For the record wow caused only a temp loss to EQ subs, since that game was up until recently, a very steady mmo platform with 350k subs average.
So you facts are not so...solid.
Infact wow widened the playerbase of mmo RPG.
Also, wow raids, were not about the 5% of the playerbase ever.
Proof to that are the 300000 people that watched the dragon soul race back at end spring, and and the 13k people that watched Kungen eating sushi, with the label above him "Kungen is trying wow".
But what do you know about marketing.
You only know what blizzard says. And blizzard says that succesfull content is the one that every customer can visit, even if it has to be so trash down that it isnt a worth mentioning experience.
In the mean time, blizzard lost 3 million subs...
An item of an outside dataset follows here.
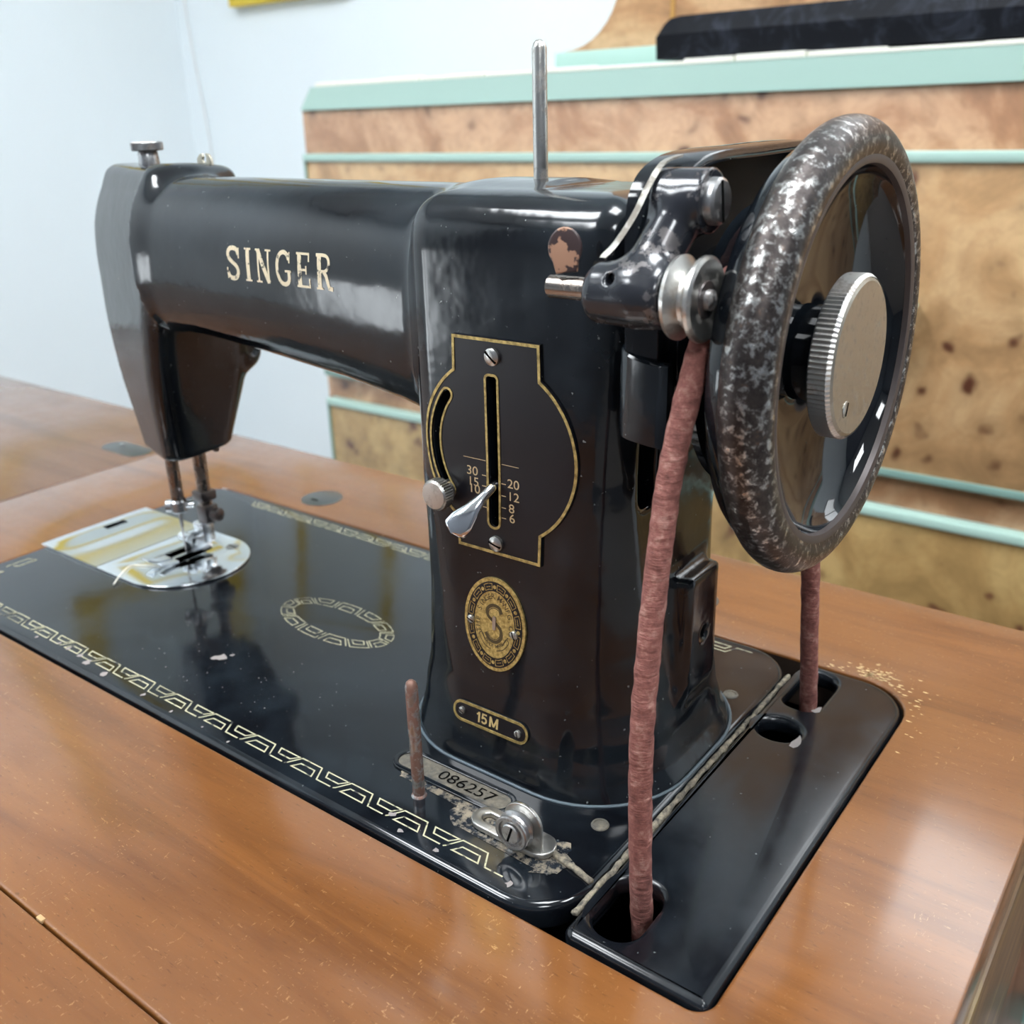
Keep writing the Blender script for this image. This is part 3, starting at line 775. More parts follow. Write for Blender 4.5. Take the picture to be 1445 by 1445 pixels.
# seam bead round the foot of the pillar
def bodysec(z, off):
    x0, x1, y0, y1, r = [float(np.interp(z, *zip(*t))) for t in (PX0, PX1, PY0, PY1, PR)]
    return [(p[0] / 1000, p[1] / 1000) for p in rrect(x0 - off, x1 + off, y0 - off, y1 + off, r + off, 12)]
bm = bmesh.new(); L = bodysec(0, 0.3); tube_bm(bm, [(p[0], p[1], 0.0002) for p in L + [L[0]]], 0.0006, 6, False)
add('seam_bead', from_bm(bm), mat('worn_seam', (0.09, 0.12, 0.14), 0.45), mc)

# ---- slide plate and needle plate
pl = add('needle_plate', slab([[(-0.3330, PW0)] + [(-0.3015, PW0)] + arc(-0.3015, 0.0965, 0.0328, -90, 90, 28)[1:-1] + [(-0.3015, PW1), (-0.3330, PW1)],
    [(-0.3174, 0.0872), (-0.3163, 0.0872), (-0.3163, 0.1150), (-0.3174, 0.1150)], [(-0.3124, 0.0990), (-0.3102, 0.0990), (-0.3102, 0.1170), (-0.3124, 0.1170)],
    arc(-0.3060, 0.0965, 0.0010, 0, 360, 12)[:-1]], 0.0001, 0.0012, 0.0003, 2), M['plate_chrome'], mc)
add('feed_slots', box_me(-0.320, -0.303, 0.084, 0.119, 0.0001, 0.0002), M['void'], pl)
bm = bmesh.new()
for i in range(8): bx(bm, -0.3121, -0.3105, 0.1000 + i * 0.0016, 0.1008 + i * 0.0016, 0.0002, 0.0016)
add('feed_dog', sharp(from_bm(bm)), M['steel'], pl)
sc = add('plate_screw', lathe_me([(0.0010, 0.0035), (0.0014, 0.0035), (0.0015, 0.0030), (0.0015, 0)], 'z', (-0.2945, 0.1207, 0), 24), M['steel'], pl)
add('screw_slot', box_me(-0.2976, -0.2914, 0.1203, 0.1211, 0.0014, 0.00155), M['void'], sc)
# slide plate: gently dished sheet
bm = bmesh.new(); nx, ny = 22, 20; x0, x1 = -0.3870, -0.3334
def dish(u, v):
    return 0.0012 + 0.0005 * math.exp(-((u - 0.12) / 0.12) ** 2) * (v * (1 - v) * 4) ** .6 - 0.00035 * math.exp(-((u - 0.40) / 0.16) ** 2) * (v * (1 - v) * 4) ** .6
g = [[bm.verts.new((x0 + (x1 - x0) * i / nx, PW0 + (PW1 - PW0) * j / ny, dish(i / nx, j / ny))) for j in range(ny + 1)] for i in range(nx + 1)]
for i in range(nx):
    for j in range(ny):
        if 3 <= i <= 4 and 10 <= j <= 13: continue
        bm.faces.new((g[i][j], g[i + 1][j], g[i + 1][j + 1], g[i][j + 1]))
r = bmesh.ops.extrude_face_region(bm, geom=bm.faces[:])
for v in r['geom']:
    if isinstance(v, bmesh.types.BMVert): v.co.z = 0.0001
sp = add('slide_plate', sharp(from_bm(bm), 40), M['plate_chrome'], mc)
add('finger_hole', box_me(-0.381, -0.3755, 0.0955, 0.1070, 0.00012, 0.0003), M['void'], sp)

# ---- gold border decals
key = bmesh.new()
def key_band(xa, xb, ylo, yhi, flip, step=0.0249, w=0.00055):
    """interlocking trapezoid fret between ylo and yhi (y grows away from the viewer)"""
    x = xb; pts = []; h = yhi - ylo
    def Y(t): return ylo + h * (t if not flip else 1 - t)
    k = 0
    while x - step > xa:
        s = x - step
        # outer running line: up, flat top, down, flat bottom
        P = [(s, Y(0)), (s + 0.0012, Y(0)), (s + 0.0020, Y(0.12)), (s + 0.0050, Y(1)), (s + 0.0150, Y(1)), (s + 0.0180, Y(0)), (s + step, Y(0))]
        ribbon2d(key, P[1:], w, False, 0.0001)
        # trapezoid hung under the flat top
        ribbon2d(key, [(s + 0.0048, Y(0.02)), (s + 0.0068, Y(0.55)), (s + 0.0138, Y(0.55)), (s + 0.0152, Y(0.02))], w, True, 0.0001)
        # trapezoid standing over the flat bottom
        ribbon2d(key, [(s + 0.0186, Y(0.96)), (s + 0.0200, Y(0.48)), (s + 0.0262, Y(0.48)), (s + 0.0286, Y(0.96))], w, True, 0.0001) if s + 0.0286 < xb + 0.001 else None
        x = s; k += 1
key_band(-0.362, -0.0245, 0.0088, 0.0143, False)
key_band(-0.362, -0.0185, 0.1690, 0.1745, True)
# short return up the left end of the bed
for (xx, yy) in [(-0.376, 0.020), (-0.376, 0.038)]:
    ribbon2d(key, [(xx, yy), (xx, yy + 0.012), (xx + 0.005, yy + 0.014), (xx + 0.005, yy + 0.004), (xx + 0.002, yy + 0.003)], 0.0006, False, 0.0001)
# fret ellipse between pillar and needle
EC = (-0.1860, 0.0940); n = 13
def EP(t, k): # t 0..n turns, k 0..1 from inner to outer
    a = 2 * PI * t / n; ra, rb = 0.0275 + 0.0068 * k, 0.0098 + 0.0060 * k
    ca, sa = math.cos(0.04), math.sin(0.04); x, y = ra * math.cos(a), rb * math.sin(a)
    return (EC[0] + x * ca + y * sa, EC[1] - x * sa + y * ca)
for i in range(n):
    o1, o2 = (1, 0) if i % 2 else (0, 1)
    q = lambda t, k: EP(i + t, k if i % 2 else 1 - k)
    ribbon2d(key, [q(0.10, 0), q(0.24, 1), q(0.6, 1), q(0.98, 1), q(1.10, 0)], 0.00055, False, 0.0001)
    ribbon2d(key, [q(0.30, 0.02), q(0.38, 0.55), q(0.6, 0.57), q(0.84, 0.55), q(0.92, 0.02), q(0.6, 0.0)], 0.00055, True, 0.0001)
add('gold_fret_decal', from_bm(key), M['decal'], mc)['kind'] = 'stuff'
# paint chips on the bed
bm = bmesh.new(); random.seed(11)
def chip(cx, cy, r, n=9, z=0.00012):
    bm.faces.new([bm.verts.new((cx + r * random.uniform(0.45, 1.2) * math.cos(2 * PI * i / n), cy + r * random.uniform(0.45, 1.2) * math.sin(2 * PI * i / n), z)) for i in range(n)])
chip(-0.2035, 0.0425, 0.0034, 13); chip(-0.2005, 0.0470, 0.0011)
for x, y, r in [(-0.0715, 0.0105, 0.0014), (-0.0640, 0.0062, 0.0013), (-0.0487, 0.0058, 0.0012), (-0.0210, 0.0076, 0.0014), (-0.2480, 0.0072, 0.0022), (-0.2560, 0.0090, 0.0016), (-0.2660, 0.0095, 0.0015), (-0.2330, 0.0060, 0.0018), (-0.205, 0.006, 0.0012), (-0.185, 0.0052, 0.0009), (-0.150, 0.0052, 0.0007), (-0.2740, 0.0095, 0.0013), (-0.1660, 0.0057, 0.0006), (-0.288, 0.0068, 0.0010)]: chip(x, y, r)
for i in range(50): chip(random.uniform(-0.24, -0.14), random.uniform(0.02, 0.06), random.uniform(0.0001, 0.0004), 5)
for i in range(120): chip(random.uniform(-0.34, -0.02), random.uniform(0.012, 0.17), random.uniform(0.00008, 0.0002), 4)
o = add('chipped_paint', from_bm(bm), M['chip'], mc); o['kind'] = 'stuff'
# bed screws / oil holes
for x, y in [(-0.0131, 0.0455), (-0.0121, 0.1398)]:
    add('bed_plug', lathe_me([(0, 0.0030), (0.0004, 0.0028), (0.0005, 0.0022), (0.0001, 0.0020), (0.0001, 0)], 'z', (x, y, 0), 24), M['cast_grey'], mc)

# ---- serial number boss
ca = math.atan2(0.0318 - 0.0345, 0.045)
def stadium(cx, cy, L, r, a, n=10):
    P = arc(L / 2, 0, r, -90, 90, n) + arc(-L / 2, 0, r, 90, 270, n)
    return [(cx + p[0] * math.cos(a) - p[1] * math.sin(a), cy + p[0] * math.sin(a) + p[1] * math.cos(a)) for p in P]
SCX, SCY = -0.0665, 0.0355
rim_ = add('serial_boss', slab([stadium(SCX, SCY, 0.0400, 0.0060, 0), stadium(SCX, SCY, 0.0400, 0.0040, 0)], -0.0003, 0.0009, 0.0004, 2), M['bed_enamel'], mc)
add('serial_plate', slab([stadium(SCX, SCY, 0.0400, 0.0042, 0)], 0.0, 0.0004, 0.0), M['cast_grey'], rim_)
tm = text_me('086257', 0.0066); 
tm.transform(Matrix.Translation((SCX + 0.006, SCY - 0.0001, 0.00055)) @ Matrix.Diagonal((1.22, 1, 1, 1)))
add('serial_number', tm, M['void'], rim_)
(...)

Last edited by mmoc4cbbce03d2; 2012-09-18 at 09:45 PM.
Hard mode raids, or TBC style, or whatever you want to call it is all about the 1% in the end. That is the essence of this thread.
Normal mode raids which would never exist under the deluded ideals of the OP and few other people above are about the 300k people who would never exist either.
Never going to log into this garbage forum again as long as calling obvious troll obvious troll is the easiest way to get banned.
Trolling should be.
For BC, it was.
And how are the two events are even connected? And again, we're talking about BC here, not late Cata.
Quite enough.
Yeah right, it is MUCH better to put money in stuff most player never see. It's not even marketing here, it's basic accounting / Controlling stuff here, doable by a 1st year business school student.
Yeah, a game 8 years old losing a bit of playerbase at the end of a long expansion with Diablo 3 out at the same time, what a shocker.
MMO player
WoW: 2006-2020 || EvE: 2013-2020 // 2023- || FFXIV: 2020- || Lost Ark: 2022-
No you may call it the way you want about figures of the people visiting the raid.
I am not talking about that.
I am talking about the impact that raiding has to the entire playerbase and especially large raids.
No i am not saying that 300k people would go and see average joe raiding DS in 10 man format.
But then again thats excactly the point.
It's oki, you re thinking with "blue arguments", i am thinking with "my annual pass expires soon" arguments, our roads can't meet, and if i try to explain we will just start a pointless debate :S
According to blizzard and their stats on how many people raid the rise and fall of WoW is hardly from raiding. I don't think there has ever been 3 million raiders so how can you draw the conclusion that the change in raid design was the cause of the 3 million sub loss?